MARCASITE, a mineral with the same chemical composition as pyrites, being iron disulphide FeS2, but crystallizing in the orthorhombic instead of in the cubic system. The name is of Arabic origin and was long applied to crystallized pyrites (q.v.); it was restricted to the present species by W. Haidinger in 1845. The mineral was known to G. Agricola in 1546 under the names Wasserkies or Weisserkies and Leberkies, and it has been variously known as white pyrites, hepatic pyrites, lamellar pyrites, radiated pyrites (German Strahlkies) and prismatic pyrites. The orthorhombic form of the crystals, as distinct from the cubic form of pyrites, was recognized by Romé de l’Isle in 1772, though later R. J. Haüy considered the crystals to be only distorted cubic forms.

The crystals are isomorphous with mispickel (q.v.), but only rarely are they distinctly developed and simple (fig.). Usually they are twinned on a prism plane, M, producing pentagonal stellate groups of five crystals; twinning on the plain g, in which the crystals intercross at angles of nearly 60°, is less common. This frequent twinning gives rise to characteristic forms, with many re-entrant angles, to which the names “spear pyrites” and “cockscomb pyrites” are applied. The commonest state of aggregation is that of radially arranged fibres, the external surface of the mass being globular, nodular or stalactitic in form.

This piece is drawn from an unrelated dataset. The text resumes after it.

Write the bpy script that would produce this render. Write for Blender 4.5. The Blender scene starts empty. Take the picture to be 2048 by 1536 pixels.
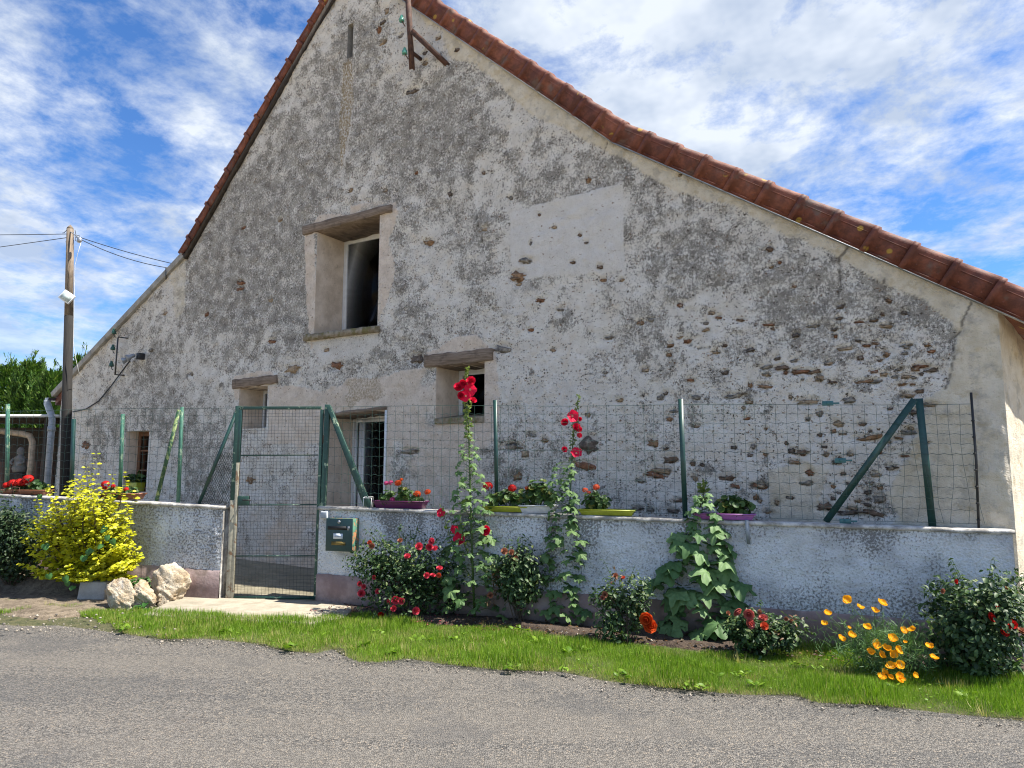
import bpy, math, random
import numpy as np
from mathutils import Vector, Matrix, Euler

random.seed(7)
RNG = np.random.default_rng(11)
sc = bpy.context.scene
COL = sc.collection

# ------------------------------------------------------------------ camera
FPX = 1420.0                      # focal length in pixels of the 2048 px wide photograph
PITCH = math.atan(168 / 1420)
CAMZ = 1.6
cam = bpy.data.objects.new('camera', bpy.data.cameras.new('camera'))
COL.objects.link(cam)
cam.data.sensor_width = 36.0
cam.data.lens = FPX / 2048 * 36
cam.data.clip_end = 3000
cam.location = (0, 0, CAMZ)
cam.rotation_euler = (math.radians(90) + PITCH, 0, 0)
sc.camera = cam

# ------------------------------------------------------------------ sky, sun, exposure
SUN_EL = math.radians(57)
SUN_H = np.array([0.988, -0.154])           # horizontal direction towards the sun
w = bpy.data.worlds.new('World'); sc.world = w; w.use_nodes = True
nt = w.node_tree; N = nt.nodes; L = nt.links
N.clear()
out = N.new('ShaderNodeOutputWorld'); bg = N.new('ShaderNodeBackground')
sky = N.new('ShaderNodeTexSky'); sky.sky_type = 'NISHITA'; sky.sun_disc = False
sky.sun_elevation = SUN_EL
sky.sun_rotation = math.atan2(SUN_H[0], SUN_H[1])
sky.air_density = 1.0; sky.dust_density = 0.0; sky.ozone_density = 3.0
tc = N.new('ShaderNodeTexCoord')
sep = N.new('ShaderNodeSeparateXYZ'); L.new(tc.outputs['Generated'], sep.inputs[0])
def wmath(op, a, b=None, c=None, clamp=False):
    n = N.new('ShaderNodeMath'); n.operation = op; n.use_clamp = clamp
    for i, v in enumerate((a, b, c)):
        if v is None: continue
        if isinstance(v, (int, float)): n.inputs[i].default_value = v
        else: L.new(v, n.inputs[i])
    return n.outputs[0]
zc = wmath('ADD', wmath('MAXIMUM', sep.outputs['Z'], 0.0), 0.16)
cx = wmath('DIVIDE', sep.outputs['X'], zc); cy = wmath('DIVIDE', sep.outputs['Y'], zc)
cmb = N.new('ShaderNodeCombineXYZ'); L.new(cx, cmb.inputs[0]); L.new(cy, cmb.inputs[1])
mp = N.new('ShaderNodeMapping'); L.new(cmb.outputs[0], mp.inputs[0])
mp.inputs['Location'].default_value = (1.9, 8.8, 0.0)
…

Apart from crystalline form, the external characters of marcasite are very similar to those of pyrites, and when distinct crystals are not available the two species cannot always be easily distinguished. The colour is usually pale bronze-yellow, often rather lighter than that of pyrites; on freshly fractured surfaces of pure marcasite the colour is tin-white, but this rapidly tarnishes on exposure to air. The lustre is metallic and brilliant. The streak is greyish or brownish-black. The hardness (6–61/2) is the same as that of pyrites, and the specific gravity (4.8–4.9) as a rule rather less. Arsenical varieties of marcasite, containing up to 5% of arsenic, are known as lonchidite and kyrosite.

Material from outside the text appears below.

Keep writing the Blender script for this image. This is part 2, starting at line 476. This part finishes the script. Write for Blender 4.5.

Marcasite readily oxidizes on exposure to moist air, with the production of sulphuric acid and a white fibrous efflorescence of ferrous sulphate, and in course of time specimens in collections often became completely disintegrated. In nature it is frequently altered to limonite with the separation of native sulphur. Marcasite is thus the less stable of the two modifications of iron disulphide. Many experiments have been made with a view to determining the difference in chemical constitution of marcasite and pyrites, but with no very definite results. It is a noteworthy fact that whilst pyrites has been prepared artificially, marcasite has not.

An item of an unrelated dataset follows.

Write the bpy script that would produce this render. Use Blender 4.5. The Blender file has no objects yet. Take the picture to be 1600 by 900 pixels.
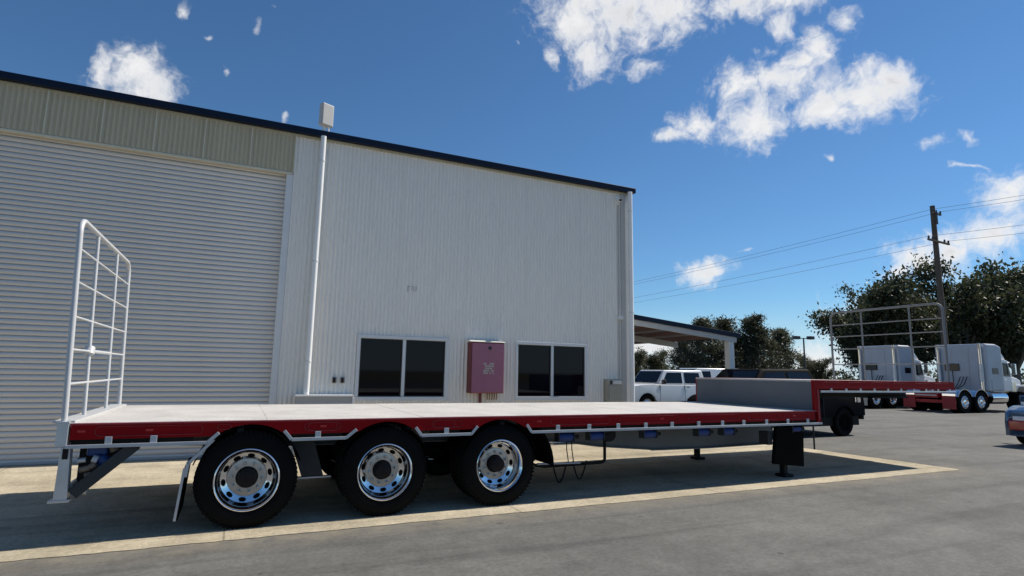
import bpy, bmesh, math, random
from mathutils import Vector, Matrix, noise
R = math.radians
S = bpy.context.scene
COL = S.collection

# ---------------------------------------------------------------- camera
cam = bpy.data.cameras.new("camera")
cam.sensor_width = 36.0
cam.lens = 20.137
cam.clip_start = 0.05
cam.clip_end = 6000
cam_o = bpy.data.objects.new("camera", cam)
COL.objects.link(cam_o)
_r = Vector((0.90374831, -0.42769085, 0.01787524))
_u = Vector((-0.0783464, -0.12421119, 0.98915794))
_f = Vector((0.42083349, 0.89535028, 0.14576369))
cam_o.matrix_world = Matrix(((_r.x, _u.x, -_f.x, 0), (_r.y, _u.y, -_f.y, 0), (_r.z, _u.z, -_f.z, 1.554), (0, 0, 0, 1)))
S.camera = cam_o

# ---------------------------------------------------------------- light
SUN_EL, SUN_AZ = 46.5, 90.5            # azimuth clockwise from +y
sd = Vector((math.sin(R(SUN_AZ)) * math.cos(R(SUN_EL)), math.cos(R(SUN_AZ)) * math.cos(R(SUN_EL)), math.sin(R(SUN_EL))))
sun = bpy.data.lights.new("sun", 'SUN')
sun.energy = 4.0
sun.angle = R(0.53)
sun.color = (1.0, 0.93, 0.82)
sun_o = bpy.data.objects.new("sun", sun)
sun_o.rotation_euler = sd.to_track_quat('Z', 'Y').to_euler()
sun_o.location = (20, 0, 30)
COL.objects.link(sun_o)
S.view_settings.view_transform = 'Standard'
S.view_settings.look = 'None'
S.view_settings.exposure = 0.55
S.view_settings.gamma = 1.0

SKY_STRENGTH = 0.08
world = bpy.data.worlds.new("World")
S.world = world
world.use_nodes = True
BLOBS = [
((7.43,-5.27,-0.07),(5.04,9.96,-16.44),1.15),
((11.05,-9.24,-0.28),(6.4,12.67,-20.52),1.10),
((19.71,-12.89,-0.06),(6.28,12.29,-23.5),1.00),
((15.54,-9.57,0.02),(5.88,11.59,-19.93),1.00),
((11.41,-12.24,-0.63),(10.77,21.33,-34.4),1.00),
((13.0,-16.05,-0.99),(12.97,25.69,-41.28),0.90),
((60.71,-33.47,0.48),(9.2,18.0,-34.27),0.55),
((19.0,-15.12,-0.39),(9.79,19.1,-37.88),0.56),
((12.06,-13.44,-0.73),(5.0,9.58,-23.6),1.12),
((14.6,-15.6,-0.8),(6.61,12.81,-27.68),1.00),
((10.24,-12.18,-0.72),(7.38,14.34,-30.1),1.02),
((21.17,-18.25,-0.61),(15.16,28.87,-75.74),1.00),
((13.85,-13.08,-0.55),(8.12,15.56,-38.32),0.95),
((8.96,-13.4,-0.97),(6.64,12.85,-28.19),1.12),
((12.6,-17.42,-1.19),(7.47,14.4,-33.17),1.08),
((14.38,-23.28,-1.79),(10.69,20.77,-43.39),1.00),
((26.55,-34.79,-2.27),(6.67,13.07,-24.67),0.95),
((18.69,-23.27,-1.44),(9.69,18.9,-37.57),0.90),
((30.9,-44.58,-3.15),(11.57,22.81,-39.21),0.78),
((22.43,-27.17,-1.64),(9.43,18.57,-32.58),0.75),
((19.03,-21.8,-1.23),(8.62,16.87,-32.05),0.39),
((16.4,-29.67,-2.43),(11.37,21.53,-59.61),0.53),
((22.5,-44.55,-3.81),(21.35,40.5,-110.44),0.48),
((58.58,-80.71,-5.5),(22.43,42.2,-124.49),0.43),
((18.27,-17.37,-0.73),(4.8,7.98,-51.6),1.10),
((12.12,-13.0,-0.67),(12.41,21.27,-118.38),0.35),
((11.08,-24.83,-2.24),(4.7,8.66,-30.23),1.05),
((7.92,-17.39,-1.56),(5.04,8.94,-41.07),1.10),
((13.45,-26.4,-2.25),(4.59,8.05,-39.68),1.05),
((11.43,-20.24,-1.64),(3.7,6.32,-36.0),1.05),
((18.91,-31.93,-2.51),(4.07,6.74,-44.5),1.00),
((6.94,-14.1,-1.22),(27.7,51.88,-159.23),0.31),
((20.66,2.76,1.98),(5.32,10.34,-21.54),0.92),
((25.01,2.78,2.33),(7.55,14.61,-31.97),1.00),
((45.27,7.82,4.57),(6.63,12.89,-26.54),0.85),
((41.55,6.05,4.05),(8.81,17.25,-32.77),0.53),
((42.04,4.26,3.86),(6.49,12.65,-25.44),0.43),
((127.4,-4.64,9.51),(11.9,23.46,-40.33),0.47),
((80.84,-5.09,5.76),(30.0,59.35,-96.86),0.41),
((70.59,4.97,6.22),(14.46,28.62,-46.34),0.47),
((101.05,3.64,8.46),(40.73,80.09,-142.92),0.39),
((84.08,1.99,6.91),(17.95,35.0,-70.38),0.39),
((107.08,-6.84,7.62),(12.86,24.71,-58.92),0.51),
((87.44,-41.98,1.66),(30.73,60.24,-112.19),0.39),
((6.96,-5.75,-0.17),(1.37,1.11,-42.57),1.00),
((11.9,-15.79,-1.04),(0.62,0.23,-25.83),0.90),
((4.85,-8.02,-0.62),(0.71,0.84,-15.53),0.85),
((4.64,-10.26,-0.92),(0.72,0.98,-13.17),0.85),
((6.45,-2.22,0.18),(5.48,11.02,-13.35),0.80),
((3.76,-7.38,-0.63),(8.19,16.53,-18.85),0.55),
((6.73,0.43,0.46),(8.34,16.88,-17.67),0.47),
((3.93,-14.18,-1.47),(6.15,11.9,-26.37),0.80),
((2.82,-13.53,-1.48),(2.31,3.85,-24.56),1.00)
]


def build_sky():
    nt = world.node_tree
    N, L = nt.nodes, nt.links
    bg = N['Background']
    bg.inputs[1].default_value = SKY_STRENGTH
    sk = N.new('ShaderNodeTexSky')
    sk.sky_type = 'NISHITA'
    sk.sun_disc = False
    sk.sun_elevation = R(SUN_EL)
    sk.sun_rotation = R(SUN_AZ)
    sk.air_density = 1.0
    sk.dust_density = 0.0
    sk.ozone_density = 3.0
    hs = N.new('ShaderNodeHueSaturation')
    hs.inputs['Saturation'].default_value = 1.02
    L.new(sk.outputs[0], hs.inputs['Color'])
    mul = N.new('ShaderNodeMix'); mul.data_type = 'RGBA'; mul.blend_type = 'MULTIPLY'
    mul.inputs[0].default_value = 1.0
    L.new(hs.outputs[0], mul.inputs[6])
    mul.inputs[7].default_value = (0.51, 0.725, 0.87, 1)
    co = N.new('ShaderNodeTexCoord')

    def vm(op, a, b=None):
        n = N.new('ShaderNodeVectorMath'); n.operation = op
        for i, x in enumerate((a, b)):
            if x is None: continue
            if isinstance(x, (tuple, Vector)): n.inputs[i].default_value = x
            elif isinstance(x, float): n.inputs['Scale'].default_value = x
            else: L.new(x, n.inputs[i])
        return n.outputs['Value'] if op in ('DOT_PRODUCT', 'LENGTH') else n.outputs[0]

    def m(op, a, b=None, clamp=False):
        n = N.new('ShaderNodeMath'); n.operation = op; n.use_clamp = clamp
        for i, x in enumerate((a, b)):
            if x is None: continue
            if isinstance(x, (int, float)): n.inputs[i].default_value = x
            else: L.new(x, n.inputs[i])
        return n.outputs[0]

    def nz(vec, scale, detail, rough=0.6, lac=2.0):
        n = N.new('ShaderNodeTexNoise'); n.inputs['Scale'].default_value = scale
        n.inputs['Detail'].default_value = detail; n.inputs['Roughness'].default_value = rough
        n.inputs['Lacunarity'].default_value = lac
        L.new(vec, n.inputs['Vector'])
        return n
    d = co.outputs['Generated']
    w1 = nz(d, 9.0, 4.0)
    w = vm('SUBTRACT', w1.outputs['Color'], (0.5, 0.5, 0.5))
    w = vm('SCALE', w, 0.075)
    dw = vm('ADD', d, w)
    tot = None
    for P, Q, wt in BLOBS:
        n = N.new('ShaderNodeCombineXYZ')
        L.new(vm('DOT_PRODUCT', dw, P), n.inputs[0])
        L.new(vm('DOT_PRODUCT', dw, Q), n.inputs[1])
        v = m('SUBTRACT', wt, vm('LENGTH', n.outputs[0]))
        tot = v if tot is None else m('MAXIMUM', tot, v)
    tot = m('MAXIMUM', tot, -1.6)
    f1 = nz(dw, 17.0, 10.0, 0.66).outputs['Fac']
    f2 = nz(dw, 70.0, 6.0, 0.6).outputs['Fac']
    f = m('ADD', m('MULTIPLY', m('SUBTRACT', f1, 0.5), 2.5), m('MULTIPLY', m('SUBTRACT', f2, 0.5), 1.3))
    den = m('ADD', tot, f)
    den = m('SUBTRACT', den, 0.12)
    mr = N.new('ShaderNodeMapRange'); mr.interpolation_type = 'SMOOTHSTEP'
    L.new(den, mr.inputs[0]); mr.inputs[1].default_value = -0.42; mr.inputs[2].default_value = 0.95
    # cloud brightness: white tops, greyer thick middles
    g = nz(dw, 14.0, 7.0, 0.6).outputs['Fac']
    sh = N.new('ShaderNodeMapRange'); L.new(g, sh.inputs[0])
    sh.inputs[1].default_value = 0.35; sh.inputs[2].default_value = 0.62
    sh.inputs[3].default_value = 0.5; sh.inputs[4].default_value = 1.0
    thick = N.new('ShaderNodeMapRange'); L.new(den, thick.inputs[0])
    thick.inputs[1].default_value = 0.5; thick.inputs[2].default_value = 1.3
    cc = N.new('ShaderNodeMix'); cc.data_type = 'RGBA'
    k = CLOUD
    L.new(m('MULTIPLY', thick.outputs[0], m('SUBTRACT', 1.0, sh.outputs[0])), cc.inputs[0])
    cc.inputs[6].default_value = (k * 1.0, k * 1.0, k * 1.0, 1)
    cc.inputs[7].default_value = (k * .28, k * .32, k * .38, 1)
    mx = N.new('ShaderNodeMix'); mx.data_type = 'RGBA'
    L.new(m('MULTIPLY', mr.outputs[0], 0.97), mx.inputs[0])
    # pale summer haze low over the horizon
    sp = N.new('ShaderNodeSeparateXYZ'); L.new(d, sp.inputs[0])
    lowz = N.new('ShaderNodeMapRange'); lowz.interpolation_type = 'SMOOTHSTEP'; L.new(sp.outputs[2], lowz.inputs[0])
    lowz.inputs[1].default_value = 0.0; lowz.inputs[2].default_value = 0.13; lowz.inputs[3].default_value = .75; lowz.inputs[4].default_value = 0
    hz = N.new('ShaderNodeMix'); hz.data_type = 'RGBA'; L.new(lowz.outputs[0], hz.inputs[0])
    L.new(mul.outputs[2], hz.inputs[6]); hz.inputs[7].default_value = (4.6, 5.9, 7.2, 1)
    L.new(hz.outputs[2], mx.inputs[6]); L.new(cc.outputs[2], mx.inputs[7])
    L.new(mx.outputs[2], bg.inputs[0])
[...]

Marcasite occurs under the same conditions as pyrites, but is much less common. Whilst pyrites is found abundantly in the older crystalline rocks and slates, marcasite is more abundant in clays, and has often been formed as a concretion around organic remains. It is abundant, for example, in the plastic clay of the Brown Coal formation at Littmitz, near Carlsbad, in Bohemia, at which place it has been extensively mined for the manufacture of sulphur and ferrous sulphate. In the Chalk of the south-east of England nodules of marcasite with a fibrous radiated structure are abundant, and in the Chalk Marl between Dover and Folkestone fine twinned groups of “spear pyrites” are common. The mineral is also met with in metalliferous veins, though much less frequently than pyrites; for example the “cockscomb pyrites” of the lead mines of Derbyshire and Cumberland.  (L. J. S.)